The rescuers and helpers who maintained contact with Jews, despite the prohibition of doing so, could be punished with prison and internment. This could happen without a court hearing, because there was no law, which prohibited “favoritism to Jews”. Doctors were not allowed to treat sick Jews. Helping someone to hide or to escape to a foreign country could lead to punishment. The rescue work included preparing falsified passports, providing housing, obtaining food and working within a network to rescue the persecuted. Approximately 300 persons from Frankfurt (a few from the surrounding towns in Hessen) are identified by name as having been rescued, and a history of their rescue has been documented.

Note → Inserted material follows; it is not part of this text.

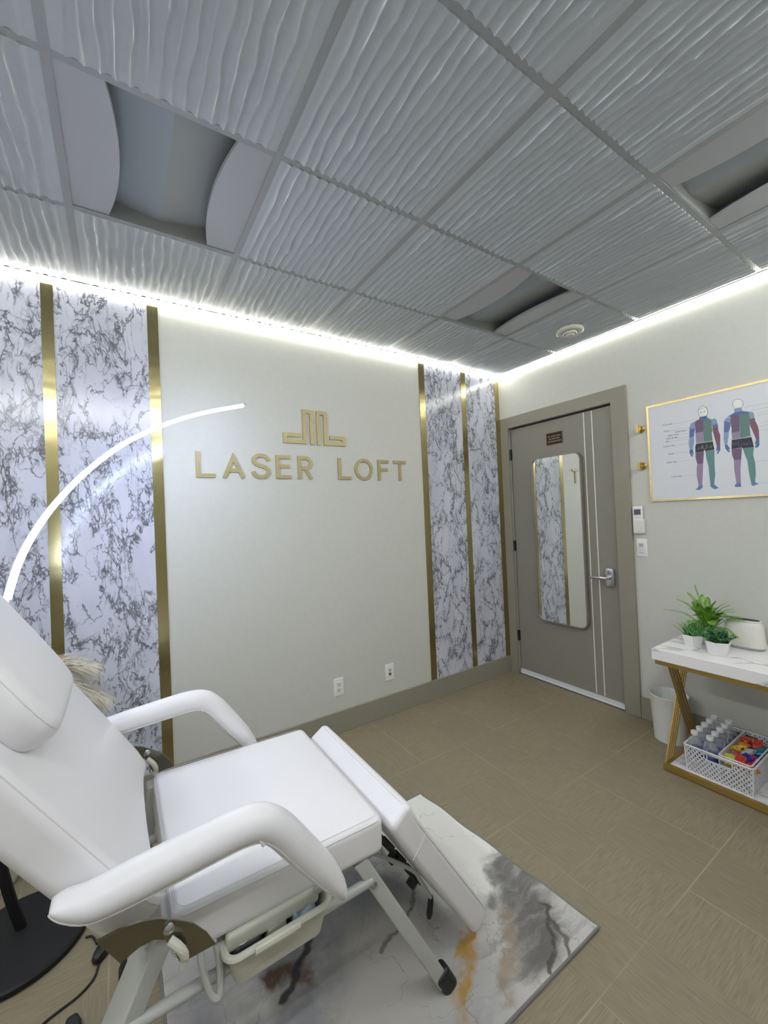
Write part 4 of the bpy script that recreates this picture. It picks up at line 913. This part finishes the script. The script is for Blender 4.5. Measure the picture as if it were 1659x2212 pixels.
for x in (FX0 + .02, FX1 - .02):
    for y in (FYa - .02, FYb + .02): mb.lathe([(.008, 0), (.008, .005)], (x, y), 10)
mb.build('base_frame', 'goldleg', tb, smooth=False, bevel=.001)
box(FX0 + .022, FX1 - .022, FYb + .022, FYa - .022, .010, .032).build('lower_shelf', 'tmarble', tb, smooth=False)
def bar(x0, z0, x1, z1, y, w_=.0042):
    p0, p1 = Vector((x0, y, z0)), Vector((x1, y, z1)); tn = (p1 - p0).normalized(); a = Vector((0, 1, 0)); b_ = tn.cross(a)
    return MB().rbox(w_, w_, (p1 - p0).length / 2, .001, mat=cols(b_, a, tn, (p0 + p1) / 2), n=1, k=1)
for yy in (FYa - .010, FYb + .010):
    for k in range(4):
        bar(-.487 + .027 * k, .034, -.212 + .027 * k, .572, yy + .0035 * 1).build('leg', 'goldleg', tb, smooth=False)
    for k in range(4):
        bar(-.185 + .027 * k, .034, -.440 + .027 * k, .572, yy - .0085).build('leg', 'goldleg', tb, smooth=False)
# ================================================================ waste bin
bn = thing('waste_bin', (-.140, -1.318, 0), 'white ribbed waste bin on the floor beside the console table', 'waste bin')
MB().lathe([(.0, .003), (.083, .003), (.0835, 0), (.0985, .262), (.1005, .266), (.1015, .272), (.0985, .274), (.0965, .268), (.0945, .26), (.080, .008), (0, .008)], (-.140, -1.318), 120, rib=40, ribd=.0016).build('bin_body', 'binwhite', bn, angle=60)
# ================================================================ basket
sz = .032
bk = thing('storage_basket', (-.285, -1.657, sz), 'white plastic lattice basket on the console table lower shelf', 'basket')
bx0, bx1, by0, by1, bh = -.468, -.085, -1.797, -1.520, .140
def lattice(P00, P10, P01, P11, slot=None, step=.0190, w_=.0042):
    # bilinear patch u,v ; diagonal strips clipped to the patch
    P00, P10, P01, P11 = map(Vector, (P00, P10, P01, P11)); LU = (P10 - P00).length; LV = (P01 - P00).length
    nr = (P10 - P00).cross(P01 - P00).normalized() * .0012
    def at(u, v): return P00.lerp(P10, u).lerp(P01.lerp(P11, u), v)
    mb = MB()
    k = -LV * 1.15
    for sg in (1, -1):
        c_ = -LV * 1.0
        while c_ < LU + LV:
            # line: x = c_ + sg*y*.72 ...
            segs = []; ysamp = [i / 24 for i in range(25)]; run = []
            for v in ysamp:
                x = c_ + sg * v * LV * .75; u = x / LU
                ok = 0 <= u <= 1
                if slot and slot[0] < u < slot[1] and slot[2] < v < slot[3]: ok = False
                if ok: run.append((u, v))
                elif run: segs.append(run); run = []
            if run: segs.append(run)
            for r_ in segs:
                if len(r_) < 2: continue
                (u0, v0), (u1, v1) = r_[0], r_[-1]; du = w_ / LU
                a, b_, c2, d2 = at(u0 - du / 1, v0), at(u0 + du / 1, v0), at(u1 + du / 1, v1), at(u1 - du / 1, v1)
                mb.add([a - nr, b_ - nr, c2 - nr, d2 - nr, a + nr, b_ + nr, c2 + nr, d2 + nr], [(0, 1, 2, 3), (4, 7, 6, 5), (0, 4, 5, 1), (1, 5, 6, 2), (2, 6, 7, 3), (3, 7, 4, 0)])
            c_ += step
    return mb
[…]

On account of instructions issued by the Hessian “Gauleitung” to the Gestapo Frankfurt the Jewish “mixed marriage partner” was required to appear as part of a “special action” as of October 1942. This measure led to deportation and was something, which was not anticipated by anyone. Many months went by before this perfidious practice became apparent. Hardly any of the family members were able to protect their partner from being deported.

Based on the survivors’ reports Frankfurt citizens did not abandon their Jewish neighbors and friends: 100 elderly female domestic workers did not want to leave their Jewish employers. They were therefore a “thorn in the side” of the “Gauleitung” as early as 1941 and only the threat of punishment forced them to leave their employers. There are several descriptions of secret locations, where prohibited transfers of food took place. Some Frankfurt citizens even dared to send packages to the ghettos in Eastern Europe. Many rescue attempts failed because of the NS’s surveillance and punishment mechanisms, as they followed through with their murderous goals.